Weekend Poem: Abundant Hope by Maya Angelou

Maya Angelou is a living monument. So, it was fitting that, when the Martin Luther King Memorial was dedicated in August 2011, she wrote a poem in his honor. With the 50th anniversary of that historic March on Washington coming up, let’s revisit that poem. Of course, with Angelou, it’s always better if you can find a video of her performing the poem, but there doesn’t seem to be one with clear audio. Consider, though, these lines:

Martin Luther King

Faced the racial
Mountain of segregation and
And bade it move.

The giant mound of human ignorance
Centuries old
And rigid in its determination
Did move, however slightly, however infinitesimally,
It did move.

I will go, I shall go
I’ll see what the end will be.

——-

Lord, don’t move your mountain,
Just give me strength to climb it.

——-

You don’t have to move
That stumbling block,
Lord, just lead me around it.

~ Maya Angelou, ‘Abundant Hope’ from ‘The Complete Collected Poems of Maya Angelou

So, despite the ongoing and long drawn-out controversy around the quotation on Memorial, this beautiful poem reminds us why we build memorials and monuments for people long gone and what we owe them. And that we may never give up on our dreams even if we cannot move mountains and have to just get around them to get where we need to.
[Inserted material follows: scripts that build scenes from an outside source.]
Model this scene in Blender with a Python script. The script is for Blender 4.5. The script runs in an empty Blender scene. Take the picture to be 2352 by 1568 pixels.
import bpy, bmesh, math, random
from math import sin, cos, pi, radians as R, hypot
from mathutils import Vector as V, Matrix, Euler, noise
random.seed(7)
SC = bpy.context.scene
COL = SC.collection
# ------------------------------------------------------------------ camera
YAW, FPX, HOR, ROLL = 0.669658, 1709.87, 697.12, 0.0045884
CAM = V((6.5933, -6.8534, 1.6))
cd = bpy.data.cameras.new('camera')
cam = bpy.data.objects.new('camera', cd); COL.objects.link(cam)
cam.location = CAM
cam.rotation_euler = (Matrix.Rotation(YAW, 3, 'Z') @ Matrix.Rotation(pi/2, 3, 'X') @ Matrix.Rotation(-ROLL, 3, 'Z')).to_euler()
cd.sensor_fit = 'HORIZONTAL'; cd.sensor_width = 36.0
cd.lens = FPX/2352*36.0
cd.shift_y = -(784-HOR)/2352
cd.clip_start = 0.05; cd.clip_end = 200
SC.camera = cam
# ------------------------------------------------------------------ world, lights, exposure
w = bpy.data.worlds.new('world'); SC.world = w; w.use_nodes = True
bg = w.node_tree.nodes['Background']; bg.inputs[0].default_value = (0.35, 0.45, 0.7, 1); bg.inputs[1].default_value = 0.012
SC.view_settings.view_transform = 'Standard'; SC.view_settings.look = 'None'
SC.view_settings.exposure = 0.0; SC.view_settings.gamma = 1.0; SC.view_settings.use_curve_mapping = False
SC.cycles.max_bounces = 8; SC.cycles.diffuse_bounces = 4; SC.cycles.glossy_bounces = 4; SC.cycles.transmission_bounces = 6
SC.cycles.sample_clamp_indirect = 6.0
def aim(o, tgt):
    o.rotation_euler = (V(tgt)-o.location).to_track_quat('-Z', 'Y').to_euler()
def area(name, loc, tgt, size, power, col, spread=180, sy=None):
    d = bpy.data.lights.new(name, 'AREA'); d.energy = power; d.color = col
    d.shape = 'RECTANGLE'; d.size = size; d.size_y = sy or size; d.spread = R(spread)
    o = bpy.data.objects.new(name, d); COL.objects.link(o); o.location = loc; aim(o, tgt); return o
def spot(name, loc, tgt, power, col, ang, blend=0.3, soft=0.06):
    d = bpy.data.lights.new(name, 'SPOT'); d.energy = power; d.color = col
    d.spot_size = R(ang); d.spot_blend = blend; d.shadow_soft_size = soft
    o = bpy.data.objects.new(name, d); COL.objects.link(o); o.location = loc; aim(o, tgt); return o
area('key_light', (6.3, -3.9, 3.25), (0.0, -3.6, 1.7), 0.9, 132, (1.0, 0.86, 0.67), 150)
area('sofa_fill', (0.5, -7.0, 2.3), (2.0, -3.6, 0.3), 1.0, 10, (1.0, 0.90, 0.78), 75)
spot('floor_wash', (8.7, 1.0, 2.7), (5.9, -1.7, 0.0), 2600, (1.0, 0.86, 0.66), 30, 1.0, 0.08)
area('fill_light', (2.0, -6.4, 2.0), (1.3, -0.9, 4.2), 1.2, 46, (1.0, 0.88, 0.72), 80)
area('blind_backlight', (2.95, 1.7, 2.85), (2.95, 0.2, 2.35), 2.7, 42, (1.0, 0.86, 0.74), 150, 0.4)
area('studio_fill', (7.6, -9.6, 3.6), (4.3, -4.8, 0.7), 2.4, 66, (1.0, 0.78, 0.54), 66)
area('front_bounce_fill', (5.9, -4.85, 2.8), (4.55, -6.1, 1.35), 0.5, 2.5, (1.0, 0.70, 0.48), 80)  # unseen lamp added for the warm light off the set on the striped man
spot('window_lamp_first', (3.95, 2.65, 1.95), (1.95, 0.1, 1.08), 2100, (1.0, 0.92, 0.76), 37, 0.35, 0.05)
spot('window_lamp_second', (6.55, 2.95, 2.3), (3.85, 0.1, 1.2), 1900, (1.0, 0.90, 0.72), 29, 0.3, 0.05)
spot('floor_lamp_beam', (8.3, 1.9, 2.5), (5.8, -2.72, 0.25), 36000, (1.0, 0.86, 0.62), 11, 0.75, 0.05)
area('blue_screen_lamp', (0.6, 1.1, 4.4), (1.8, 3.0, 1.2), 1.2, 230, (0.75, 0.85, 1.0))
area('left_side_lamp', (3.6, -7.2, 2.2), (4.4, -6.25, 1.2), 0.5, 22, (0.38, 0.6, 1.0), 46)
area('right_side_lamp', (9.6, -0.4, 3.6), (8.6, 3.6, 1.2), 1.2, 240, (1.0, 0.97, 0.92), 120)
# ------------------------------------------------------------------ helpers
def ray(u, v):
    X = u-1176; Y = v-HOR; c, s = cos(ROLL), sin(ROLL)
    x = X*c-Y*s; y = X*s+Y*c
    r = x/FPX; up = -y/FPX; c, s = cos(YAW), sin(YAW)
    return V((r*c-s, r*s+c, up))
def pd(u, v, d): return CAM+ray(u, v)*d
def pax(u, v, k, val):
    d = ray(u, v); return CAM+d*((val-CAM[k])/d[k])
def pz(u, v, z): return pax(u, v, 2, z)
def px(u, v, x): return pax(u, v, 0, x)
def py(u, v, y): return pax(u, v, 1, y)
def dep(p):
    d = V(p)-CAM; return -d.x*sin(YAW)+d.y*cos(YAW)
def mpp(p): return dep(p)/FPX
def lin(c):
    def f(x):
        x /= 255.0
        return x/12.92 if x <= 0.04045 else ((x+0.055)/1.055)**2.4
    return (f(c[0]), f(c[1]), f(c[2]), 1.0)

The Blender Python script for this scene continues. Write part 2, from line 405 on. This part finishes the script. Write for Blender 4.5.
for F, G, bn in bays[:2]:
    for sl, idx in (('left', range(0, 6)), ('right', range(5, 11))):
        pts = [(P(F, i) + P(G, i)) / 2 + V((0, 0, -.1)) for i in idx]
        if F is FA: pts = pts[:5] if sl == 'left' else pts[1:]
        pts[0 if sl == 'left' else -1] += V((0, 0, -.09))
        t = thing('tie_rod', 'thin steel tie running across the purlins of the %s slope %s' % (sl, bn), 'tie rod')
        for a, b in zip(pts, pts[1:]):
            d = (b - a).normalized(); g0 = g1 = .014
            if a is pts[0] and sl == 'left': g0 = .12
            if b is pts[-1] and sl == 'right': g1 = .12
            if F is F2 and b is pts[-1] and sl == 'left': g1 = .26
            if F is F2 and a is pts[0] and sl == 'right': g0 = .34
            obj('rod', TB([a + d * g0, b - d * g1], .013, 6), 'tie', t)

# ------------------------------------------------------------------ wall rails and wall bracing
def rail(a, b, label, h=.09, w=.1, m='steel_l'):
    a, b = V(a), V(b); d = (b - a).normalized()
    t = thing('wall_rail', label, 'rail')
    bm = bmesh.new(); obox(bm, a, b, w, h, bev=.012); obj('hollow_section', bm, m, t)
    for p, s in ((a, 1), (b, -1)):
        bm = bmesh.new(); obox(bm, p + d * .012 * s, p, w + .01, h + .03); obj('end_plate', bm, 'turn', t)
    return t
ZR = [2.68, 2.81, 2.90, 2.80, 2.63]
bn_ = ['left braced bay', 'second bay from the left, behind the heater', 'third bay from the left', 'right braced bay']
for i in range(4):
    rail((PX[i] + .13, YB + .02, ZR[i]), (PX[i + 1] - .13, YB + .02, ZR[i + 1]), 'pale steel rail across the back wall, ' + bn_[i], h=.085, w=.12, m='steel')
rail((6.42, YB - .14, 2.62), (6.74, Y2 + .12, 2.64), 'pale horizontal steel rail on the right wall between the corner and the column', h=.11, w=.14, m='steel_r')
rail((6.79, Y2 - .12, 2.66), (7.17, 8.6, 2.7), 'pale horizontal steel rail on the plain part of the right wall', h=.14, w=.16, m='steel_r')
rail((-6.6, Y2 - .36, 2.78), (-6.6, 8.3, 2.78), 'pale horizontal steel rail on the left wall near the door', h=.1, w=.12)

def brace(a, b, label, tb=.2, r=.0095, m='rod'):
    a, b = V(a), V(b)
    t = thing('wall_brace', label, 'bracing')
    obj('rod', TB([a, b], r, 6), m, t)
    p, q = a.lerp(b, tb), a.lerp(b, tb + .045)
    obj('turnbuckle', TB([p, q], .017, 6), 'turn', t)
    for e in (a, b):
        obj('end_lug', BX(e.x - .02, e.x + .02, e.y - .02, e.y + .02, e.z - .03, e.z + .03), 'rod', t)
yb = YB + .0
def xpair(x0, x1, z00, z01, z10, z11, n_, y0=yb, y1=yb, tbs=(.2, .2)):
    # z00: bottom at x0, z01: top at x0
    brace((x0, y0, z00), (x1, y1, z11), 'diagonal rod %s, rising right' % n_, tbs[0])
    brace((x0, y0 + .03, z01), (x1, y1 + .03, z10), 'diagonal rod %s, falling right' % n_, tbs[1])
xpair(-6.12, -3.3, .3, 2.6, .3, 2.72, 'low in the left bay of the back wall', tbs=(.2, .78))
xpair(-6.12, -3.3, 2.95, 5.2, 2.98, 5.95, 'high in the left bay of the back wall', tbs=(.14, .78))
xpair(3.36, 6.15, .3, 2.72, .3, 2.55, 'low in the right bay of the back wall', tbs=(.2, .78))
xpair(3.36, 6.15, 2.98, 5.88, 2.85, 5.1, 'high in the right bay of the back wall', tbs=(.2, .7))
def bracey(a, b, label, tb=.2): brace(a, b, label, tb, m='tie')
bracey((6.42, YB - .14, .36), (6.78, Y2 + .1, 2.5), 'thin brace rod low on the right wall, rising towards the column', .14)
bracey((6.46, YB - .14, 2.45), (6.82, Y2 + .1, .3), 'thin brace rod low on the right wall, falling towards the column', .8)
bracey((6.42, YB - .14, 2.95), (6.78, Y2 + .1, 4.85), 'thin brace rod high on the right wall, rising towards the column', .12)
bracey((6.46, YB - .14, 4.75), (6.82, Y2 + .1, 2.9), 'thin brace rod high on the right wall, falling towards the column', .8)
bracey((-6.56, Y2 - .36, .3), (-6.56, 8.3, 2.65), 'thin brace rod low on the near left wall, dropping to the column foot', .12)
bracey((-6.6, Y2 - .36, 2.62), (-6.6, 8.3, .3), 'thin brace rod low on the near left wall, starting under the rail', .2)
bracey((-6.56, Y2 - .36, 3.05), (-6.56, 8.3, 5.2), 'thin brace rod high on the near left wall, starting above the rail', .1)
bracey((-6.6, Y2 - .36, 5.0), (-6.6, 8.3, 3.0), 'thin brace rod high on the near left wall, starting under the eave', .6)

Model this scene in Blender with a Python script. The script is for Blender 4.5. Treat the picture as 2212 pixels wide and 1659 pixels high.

About that famous Dr King declaration of “I have a dream“: Forest Whitaker and Oprah Winfrey were on Charlie Rose, discussing their new movie, The Butler. Towards the end of the interview, Whitaker talked about this Dr King dream, at the 17-ish minute mark, and how it is being realized even now. How it is still sitting on that Constitutional promissory note about life, liberty and the pursuit of happiness that Dr King said was promised to all Americans as human rights. And, that the Civil Rights Movement history, which is an all-American history, is a living history because we’re still moving in circles in this journey to get to The Promised Land as Dr King had described it. It hasn’t ended and races of many other hues have joined in too.

We cannot forget what it took for all those earlier generations to accomplish what they did so that our generation can live as we do.